Count how many lines in the material below hold the word "TOPB"; the reply is that number alone.

─── DATA SHOWN

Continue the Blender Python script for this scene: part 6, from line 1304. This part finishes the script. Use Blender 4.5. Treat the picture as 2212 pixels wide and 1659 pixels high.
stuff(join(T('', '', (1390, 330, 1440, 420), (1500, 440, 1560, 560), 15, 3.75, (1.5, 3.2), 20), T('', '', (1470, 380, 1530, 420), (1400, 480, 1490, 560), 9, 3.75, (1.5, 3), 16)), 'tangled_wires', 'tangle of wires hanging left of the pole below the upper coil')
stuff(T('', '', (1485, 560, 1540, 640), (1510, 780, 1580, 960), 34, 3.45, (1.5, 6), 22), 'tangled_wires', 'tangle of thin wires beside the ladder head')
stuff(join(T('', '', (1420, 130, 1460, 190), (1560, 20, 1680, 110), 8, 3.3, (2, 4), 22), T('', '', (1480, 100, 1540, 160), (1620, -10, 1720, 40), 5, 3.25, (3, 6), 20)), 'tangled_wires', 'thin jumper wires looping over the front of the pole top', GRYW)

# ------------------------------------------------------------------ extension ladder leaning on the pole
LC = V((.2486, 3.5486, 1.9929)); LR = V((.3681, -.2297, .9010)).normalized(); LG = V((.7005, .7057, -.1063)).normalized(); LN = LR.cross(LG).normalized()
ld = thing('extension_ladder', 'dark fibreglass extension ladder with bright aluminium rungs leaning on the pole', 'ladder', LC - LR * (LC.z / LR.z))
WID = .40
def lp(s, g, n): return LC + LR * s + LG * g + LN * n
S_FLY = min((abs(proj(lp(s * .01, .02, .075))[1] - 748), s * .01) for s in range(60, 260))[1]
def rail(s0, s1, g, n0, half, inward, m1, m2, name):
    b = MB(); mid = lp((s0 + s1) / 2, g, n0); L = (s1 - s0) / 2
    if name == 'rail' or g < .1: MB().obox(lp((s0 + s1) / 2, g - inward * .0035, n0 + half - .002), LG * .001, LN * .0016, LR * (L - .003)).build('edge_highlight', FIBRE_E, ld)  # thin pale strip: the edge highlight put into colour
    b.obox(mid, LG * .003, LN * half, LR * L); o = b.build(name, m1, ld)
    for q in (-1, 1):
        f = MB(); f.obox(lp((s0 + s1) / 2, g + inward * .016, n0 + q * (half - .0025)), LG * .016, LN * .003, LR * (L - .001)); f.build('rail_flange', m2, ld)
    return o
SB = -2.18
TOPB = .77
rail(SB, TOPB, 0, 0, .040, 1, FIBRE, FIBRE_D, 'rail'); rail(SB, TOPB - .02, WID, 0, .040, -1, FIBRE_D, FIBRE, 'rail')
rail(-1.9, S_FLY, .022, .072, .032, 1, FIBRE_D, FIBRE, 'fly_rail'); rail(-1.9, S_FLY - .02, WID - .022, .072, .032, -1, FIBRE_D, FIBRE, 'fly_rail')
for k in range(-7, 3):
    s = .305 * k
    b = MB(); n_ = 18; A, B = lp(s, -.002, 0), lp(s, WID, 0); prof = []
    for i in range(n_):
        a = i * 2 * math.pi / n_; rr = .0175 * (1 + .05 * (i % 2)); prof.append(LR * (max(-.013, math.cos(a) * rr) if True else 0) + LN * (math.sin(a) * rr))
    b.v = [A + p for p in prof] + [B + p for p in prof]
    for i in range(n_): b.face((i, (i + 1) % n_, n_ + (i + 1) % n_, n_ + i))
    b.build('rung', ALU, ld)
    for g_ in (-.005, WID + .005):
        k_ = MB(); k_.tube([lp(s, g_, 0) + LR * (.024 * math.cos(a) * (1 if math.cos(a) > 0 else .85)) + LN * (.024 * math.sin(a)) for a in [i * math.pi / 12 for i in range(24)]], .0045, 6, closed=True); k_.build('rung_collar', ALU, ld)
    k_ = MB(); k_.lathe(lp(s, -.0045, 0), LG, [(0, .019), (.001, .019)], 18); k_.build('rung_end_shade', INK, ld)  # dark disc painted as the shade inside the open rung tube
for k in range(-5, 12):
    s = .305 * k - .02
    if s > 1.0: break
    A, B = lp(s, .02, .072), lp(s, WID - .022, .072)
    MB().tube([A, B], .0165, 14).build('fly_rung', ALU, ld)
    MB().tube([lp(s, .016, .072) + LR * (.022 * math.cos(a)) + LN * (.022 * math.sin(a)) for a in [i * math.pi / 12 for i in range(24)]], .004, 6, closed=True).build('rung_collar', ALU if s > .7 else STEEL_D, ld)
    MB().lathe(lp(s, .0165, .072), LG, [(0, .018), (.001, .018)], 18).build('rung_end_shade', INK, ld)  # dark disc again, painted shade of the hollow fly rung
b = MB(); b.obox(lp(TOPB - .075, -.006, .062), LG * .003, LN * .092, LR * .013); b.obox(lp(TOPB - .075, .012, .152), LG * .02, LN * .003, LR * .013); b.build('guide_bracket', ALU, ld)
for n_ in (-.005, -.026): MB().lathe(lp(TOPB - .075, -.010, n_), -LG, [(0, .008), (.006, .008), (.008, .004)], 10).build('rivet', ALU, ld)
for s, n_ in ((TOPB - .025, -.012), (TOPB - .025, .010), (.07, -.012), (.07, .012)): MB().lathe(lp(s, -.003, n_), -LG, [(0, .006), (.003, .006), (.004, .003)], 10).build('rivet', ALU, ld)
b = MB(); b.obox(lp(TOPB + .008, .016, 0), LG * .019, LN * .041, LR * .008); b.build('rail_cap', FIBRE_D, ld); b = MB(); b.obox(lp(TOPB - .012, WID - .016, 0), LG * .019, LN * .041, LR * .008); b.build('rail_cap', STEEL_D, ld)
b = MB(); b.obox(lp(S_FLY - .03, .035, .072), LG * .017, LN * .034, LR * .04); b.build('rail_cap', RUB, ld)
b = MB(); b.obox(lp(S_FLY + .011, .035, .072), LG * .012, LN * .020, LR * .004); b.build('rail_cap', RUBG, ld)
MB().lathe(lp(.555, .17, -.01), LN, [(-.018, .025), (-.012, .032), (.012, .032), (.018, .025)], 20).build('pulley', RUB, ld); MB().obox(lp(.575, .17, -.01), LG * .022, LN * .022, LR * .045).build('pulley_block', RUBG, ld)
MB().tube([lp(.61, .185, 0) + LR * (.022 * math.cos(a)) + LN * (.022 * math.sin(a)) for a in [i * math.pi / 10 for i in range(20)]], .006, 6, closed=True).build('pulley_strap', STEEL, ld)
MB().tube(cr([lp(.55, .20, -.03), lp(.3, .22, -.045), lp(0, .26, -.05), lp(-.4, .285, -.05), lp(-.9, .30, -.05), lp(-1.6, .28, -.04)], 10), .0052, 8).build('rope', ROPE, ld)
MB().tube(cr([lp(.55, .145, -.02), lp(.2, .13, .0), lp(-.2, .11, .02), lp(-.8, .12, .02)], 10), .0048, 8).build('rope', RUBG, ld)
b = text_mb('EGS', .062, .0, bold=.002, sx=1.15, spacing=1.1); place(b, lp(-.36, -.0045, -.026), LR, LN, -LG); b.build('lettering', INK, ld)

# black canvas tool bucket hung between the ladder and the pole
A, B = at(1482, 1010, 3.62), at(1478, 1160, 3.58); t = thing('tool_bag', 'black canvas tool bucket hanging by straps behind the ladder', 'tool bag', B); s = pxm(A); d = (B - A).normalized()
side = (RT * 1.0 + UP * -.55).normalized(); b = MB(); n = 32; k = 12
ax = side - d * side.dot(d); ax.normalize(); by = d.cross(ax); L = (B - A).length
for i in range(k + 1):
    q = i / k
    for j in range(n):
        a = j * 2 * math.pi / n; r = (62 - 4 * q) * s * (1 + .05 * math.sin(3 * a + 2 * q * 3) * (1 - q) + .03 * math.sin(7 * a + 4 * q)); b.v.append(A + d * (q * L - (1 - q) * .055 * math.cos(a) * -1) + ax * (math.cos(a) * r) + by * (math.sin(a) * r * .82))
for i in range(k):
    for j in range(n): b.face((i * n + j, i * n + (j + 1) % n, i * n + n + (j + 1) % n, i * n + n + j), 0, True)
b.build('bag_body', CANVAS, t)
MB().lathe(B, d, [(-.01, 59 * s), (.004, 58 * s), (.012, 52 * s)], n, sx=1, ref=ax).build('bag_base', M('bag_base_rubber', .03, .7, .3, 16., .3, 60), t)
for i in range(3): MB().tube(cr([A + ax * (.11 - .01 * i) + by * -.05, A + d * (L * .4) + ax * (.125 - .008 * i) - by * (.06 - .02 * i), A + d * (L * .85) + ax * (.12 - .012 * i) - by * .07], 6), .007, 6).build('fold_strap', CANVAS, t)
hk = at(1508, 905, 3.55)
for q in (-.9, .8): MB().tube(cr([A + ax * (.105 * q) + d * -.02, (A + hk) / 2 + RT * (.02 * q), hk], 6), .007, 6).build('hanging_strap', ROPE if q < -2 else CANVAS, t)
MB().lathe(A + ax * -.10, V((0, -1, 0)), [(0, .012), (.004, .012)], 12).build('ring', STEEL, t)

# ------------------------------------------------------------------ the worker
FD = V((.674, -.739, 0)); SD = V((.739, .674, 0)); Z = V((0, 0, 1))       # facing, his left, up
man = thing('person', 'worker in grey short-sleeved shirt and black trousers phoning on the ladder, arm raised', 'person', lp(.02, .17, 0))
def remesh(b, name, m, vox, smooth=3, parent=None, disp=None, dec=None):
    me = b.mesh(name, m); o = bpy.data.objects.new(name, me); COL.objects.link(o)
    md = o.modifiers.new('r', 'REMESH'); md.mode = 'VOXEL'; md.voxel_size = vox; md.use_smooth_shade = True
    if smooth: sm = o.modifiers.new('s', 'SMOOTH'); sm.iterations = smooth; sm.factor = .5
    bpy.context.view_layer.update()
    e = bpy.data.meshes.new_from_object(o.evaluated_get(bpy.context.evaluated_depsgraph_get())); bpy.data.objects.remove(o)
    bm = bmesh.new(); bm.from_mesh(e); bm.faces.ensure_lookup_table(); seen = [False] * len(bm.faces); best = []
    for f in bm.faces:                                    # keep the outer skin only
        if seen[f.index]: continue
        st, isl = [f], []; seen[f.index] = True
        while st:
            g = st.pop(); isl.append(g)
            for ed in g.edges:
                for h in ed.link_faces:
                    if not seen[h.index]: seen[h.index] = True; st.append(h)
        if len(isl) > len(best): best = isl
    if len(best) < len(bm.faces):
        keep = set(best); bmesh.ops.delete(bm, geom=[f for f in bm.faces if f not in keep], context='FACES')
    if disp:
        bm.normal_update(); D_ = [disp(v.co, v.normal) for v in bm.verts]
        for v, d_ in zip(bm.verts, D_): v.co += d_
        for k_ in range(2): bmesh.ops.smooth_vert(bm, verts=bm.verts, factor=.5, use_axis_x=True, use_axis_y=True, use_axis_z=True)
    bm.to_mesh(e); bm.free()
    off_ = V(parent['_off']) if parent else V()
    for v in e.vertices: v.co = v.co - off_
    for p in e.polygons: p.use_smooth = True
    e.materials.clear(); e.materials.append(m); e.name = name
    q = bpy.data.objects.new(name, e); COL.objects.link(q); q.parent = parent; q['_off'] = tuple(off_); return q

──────

• [RESPONSE] 6